Given instruction
Gather the lines below that include the string "picture", copying each in full.

•••

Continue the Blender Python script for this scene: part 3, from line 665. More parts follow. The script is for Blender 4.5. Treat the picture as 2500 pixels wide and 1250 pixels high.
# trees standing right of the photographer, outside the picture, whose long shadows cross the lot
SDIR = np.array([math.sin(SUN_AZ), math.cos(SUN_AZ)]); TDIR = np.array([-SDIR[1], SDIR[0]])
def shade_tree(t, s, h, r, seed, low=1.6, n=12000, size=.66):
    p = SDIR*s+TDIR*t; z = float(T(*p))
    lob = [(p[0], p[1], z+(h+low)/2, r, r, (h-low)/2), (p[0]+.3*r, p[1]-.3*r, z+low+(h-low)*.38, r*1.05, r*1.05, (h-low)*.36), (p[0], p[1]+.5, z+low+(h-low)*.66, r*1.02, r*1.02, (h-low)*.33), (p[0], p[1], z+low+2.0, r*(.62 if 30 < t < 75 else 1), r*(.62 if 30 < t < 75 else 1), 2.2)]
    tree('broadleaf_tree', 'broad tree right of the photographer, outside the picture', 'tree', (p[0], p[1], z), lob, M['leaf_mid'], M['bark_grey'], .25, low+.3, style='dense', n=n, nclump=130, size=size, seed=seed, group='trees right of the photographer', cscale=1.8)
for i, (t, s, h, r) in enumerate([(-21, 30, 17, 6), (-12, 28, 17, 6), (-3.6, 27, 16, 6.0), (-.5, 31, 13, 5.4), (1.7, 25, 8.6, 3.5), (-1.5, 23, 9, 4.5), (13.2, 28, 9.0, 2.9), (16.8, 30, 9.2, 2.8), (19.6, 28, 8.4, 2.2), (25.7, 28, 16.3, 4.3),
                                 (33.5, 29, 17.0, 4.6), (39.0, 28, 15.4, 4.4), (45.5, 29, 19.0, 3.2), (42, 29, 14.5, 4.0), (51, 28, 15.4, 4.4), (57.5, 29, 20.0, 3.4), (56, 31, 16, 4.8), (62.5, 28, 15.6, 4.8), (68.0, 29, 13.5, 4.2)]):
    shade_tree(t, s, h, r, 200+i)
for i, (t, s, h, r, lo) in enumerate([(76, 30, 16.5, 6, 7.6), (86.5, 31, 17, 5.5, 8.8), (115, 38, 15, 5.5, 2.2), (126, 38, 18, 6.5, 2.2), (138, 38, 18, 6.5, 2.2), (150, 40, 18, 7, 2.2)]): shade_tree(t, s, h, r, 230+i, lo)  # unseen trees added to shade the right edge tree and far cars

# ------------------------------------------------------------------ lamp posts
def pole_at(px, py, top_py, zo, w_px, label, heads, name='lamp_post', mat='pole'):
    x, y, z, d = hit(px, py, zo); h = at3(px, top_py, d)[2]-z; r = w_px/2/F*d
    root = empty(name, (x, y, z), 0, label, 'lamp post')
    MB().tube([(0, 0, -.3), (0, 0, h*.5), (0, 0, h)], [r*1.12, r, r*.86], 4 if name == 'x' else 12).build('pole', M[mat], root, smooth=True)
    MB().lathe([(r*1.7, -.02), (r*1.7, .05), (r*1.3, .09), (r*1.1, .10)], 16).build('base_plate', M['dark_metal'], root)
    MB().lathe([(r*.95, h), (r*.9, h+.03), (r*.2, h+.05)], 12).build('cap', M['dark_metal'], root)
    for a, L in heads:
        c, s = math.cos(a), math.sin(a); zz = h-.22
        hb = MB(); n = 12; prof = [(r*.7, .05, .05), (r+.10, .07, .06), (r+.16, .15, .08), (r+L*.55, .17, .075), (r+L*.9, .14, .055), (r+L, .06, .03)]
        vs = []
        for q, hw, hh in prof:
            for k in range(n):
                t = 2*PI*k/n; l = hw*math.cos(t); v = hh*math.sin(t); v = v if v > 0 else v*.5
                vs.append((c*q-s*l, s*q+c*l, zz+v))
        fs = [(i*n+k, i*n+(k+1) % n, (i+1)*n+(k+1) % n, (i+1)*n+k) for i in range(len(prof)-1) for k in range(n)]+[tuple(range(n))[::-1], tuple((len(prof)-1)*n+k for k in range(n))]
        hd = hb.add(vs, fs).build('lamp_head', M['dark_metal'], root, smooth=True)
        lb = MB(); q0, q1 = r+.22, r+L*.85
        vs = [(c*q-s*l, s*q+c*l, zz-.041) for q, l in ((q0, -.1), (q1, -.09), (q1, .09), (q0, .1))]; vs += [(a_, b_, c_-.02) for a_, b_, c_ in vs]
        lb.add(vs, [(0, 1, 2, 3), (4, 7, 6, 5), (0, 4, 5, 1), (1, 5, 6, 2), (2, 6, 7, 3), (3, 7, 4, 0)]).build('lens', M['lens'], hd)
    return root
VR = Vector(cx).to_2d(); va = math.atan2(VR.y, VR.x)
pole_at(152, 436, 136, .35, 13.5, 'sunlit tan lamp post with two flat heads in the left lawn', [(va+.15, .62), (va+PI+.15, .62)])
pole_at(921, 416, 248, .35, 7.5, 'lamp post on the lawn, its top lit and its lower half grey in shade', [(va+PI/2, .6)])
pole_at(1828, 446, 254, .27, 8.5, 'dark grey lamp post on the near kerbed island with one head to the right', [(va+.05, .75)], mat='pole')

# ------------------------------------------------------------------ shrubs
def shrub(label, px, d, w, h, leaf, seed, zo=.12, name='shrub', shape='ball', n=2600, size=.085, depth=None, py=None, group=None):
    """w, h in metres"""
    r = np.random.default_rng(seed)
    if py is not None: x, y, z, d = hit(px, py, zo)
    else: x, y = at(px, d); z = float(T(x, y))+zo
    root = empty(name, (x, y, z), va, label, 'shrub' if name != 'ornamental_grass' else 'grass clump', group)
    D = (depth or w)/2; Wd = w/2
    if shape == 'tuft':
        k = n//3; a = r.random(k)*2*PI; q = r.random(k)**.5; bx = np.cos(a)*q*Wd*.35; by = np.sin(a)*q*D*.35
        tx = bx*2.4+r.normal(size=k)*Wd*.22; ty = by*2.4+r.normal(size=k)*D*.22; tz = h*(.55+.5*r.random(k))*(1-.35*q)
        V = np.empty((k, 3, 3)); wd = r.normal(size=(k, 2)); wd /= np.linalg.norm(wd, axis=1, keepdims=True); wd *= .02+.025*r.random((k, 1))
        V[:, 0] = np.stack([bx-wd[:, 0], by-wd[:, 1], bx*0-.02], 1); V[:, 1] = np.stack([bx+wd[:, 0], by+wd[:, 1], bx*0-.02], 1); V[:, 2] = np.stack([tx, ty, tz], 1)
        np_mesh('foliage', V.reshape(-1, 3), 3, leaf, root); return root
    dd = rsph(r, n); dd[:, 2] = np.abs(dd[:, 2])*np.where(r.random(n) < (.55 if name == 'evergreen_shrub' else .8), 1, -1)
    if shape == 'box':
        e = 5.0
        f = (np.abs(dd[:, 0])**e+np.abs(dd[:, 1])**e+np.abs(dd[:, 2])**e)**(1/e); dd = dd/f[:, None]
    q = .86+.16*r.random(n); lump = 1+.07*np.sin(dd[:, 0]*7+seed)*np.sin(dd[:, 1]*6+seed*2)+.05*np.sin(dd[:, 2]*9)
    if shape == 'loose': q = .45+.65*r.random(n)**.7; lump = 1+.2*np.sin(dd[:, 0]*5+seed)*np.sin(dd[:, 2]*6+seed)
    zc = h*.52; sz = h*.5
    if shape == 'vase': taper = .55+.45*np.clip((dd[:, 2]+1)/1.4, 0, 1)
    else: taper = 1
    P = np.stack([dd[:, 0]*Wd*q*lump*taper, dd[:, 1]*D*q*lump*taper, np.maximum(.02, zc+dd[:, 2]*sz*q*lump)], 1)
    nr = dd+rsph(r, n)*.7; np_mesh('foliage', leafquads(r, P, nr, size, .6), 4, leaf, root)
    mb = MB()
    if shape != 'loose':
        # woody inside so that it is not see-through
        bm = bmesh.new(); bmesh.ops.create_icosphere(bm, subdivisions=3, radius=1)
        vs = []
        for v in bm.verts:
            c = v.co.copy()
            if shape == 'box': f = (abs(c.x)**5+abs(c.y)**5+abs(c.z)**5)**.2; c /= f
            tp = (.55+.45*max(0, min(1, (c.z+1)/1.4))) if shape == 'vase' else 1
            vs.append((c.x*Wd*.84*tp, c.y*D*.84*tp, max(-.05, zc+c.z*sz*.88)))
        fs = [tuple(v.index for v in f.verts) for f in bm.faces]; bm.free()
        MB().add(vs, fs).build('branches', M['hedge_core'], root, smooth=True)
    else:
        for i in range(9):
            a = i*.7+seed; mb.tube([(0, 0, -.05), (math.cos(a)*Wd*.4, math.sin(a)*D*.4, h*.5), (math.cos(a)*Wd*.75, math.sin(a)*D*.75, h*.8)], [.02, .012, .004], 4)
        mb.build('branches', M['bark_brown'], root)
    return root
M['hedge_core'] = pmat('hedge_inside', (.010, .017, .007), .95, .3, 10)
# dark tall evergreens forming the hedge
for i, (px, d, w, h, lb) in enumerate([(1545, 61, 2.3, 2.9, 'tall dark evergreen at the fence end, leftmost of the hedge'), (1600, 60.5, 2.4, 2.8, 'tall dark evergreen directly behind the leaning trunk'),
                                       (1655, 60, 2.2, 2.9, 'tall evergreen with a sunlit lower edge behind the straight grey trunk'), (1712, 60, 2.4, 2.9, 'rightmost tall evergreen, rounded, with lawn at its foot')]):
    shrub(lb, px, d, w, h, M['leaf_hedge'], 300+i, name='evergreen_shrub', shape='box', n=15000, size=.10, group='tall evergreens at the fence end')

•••

Response to the exercise
Continue the Blender Python script for this scene: part 3, from line 665. More parts follow. The script is for Blender 4.5. Treat the picture as 2500 pixels wide and 1250 pixels high.
# trees standing right of the photographer, outside the picture, whose long shadows cross the lot
    tree('broadleaf_tree', 'broad tree right of the photographer, outside the picture', 'tree', (p[0], p[1], z), lob, M['leaf_mid'], M['bark_grey'], .25, low+.3, style='dense', n=n, nclump=130, size=size, seed=seed, group='trees right of the photographer', cscale=1.8)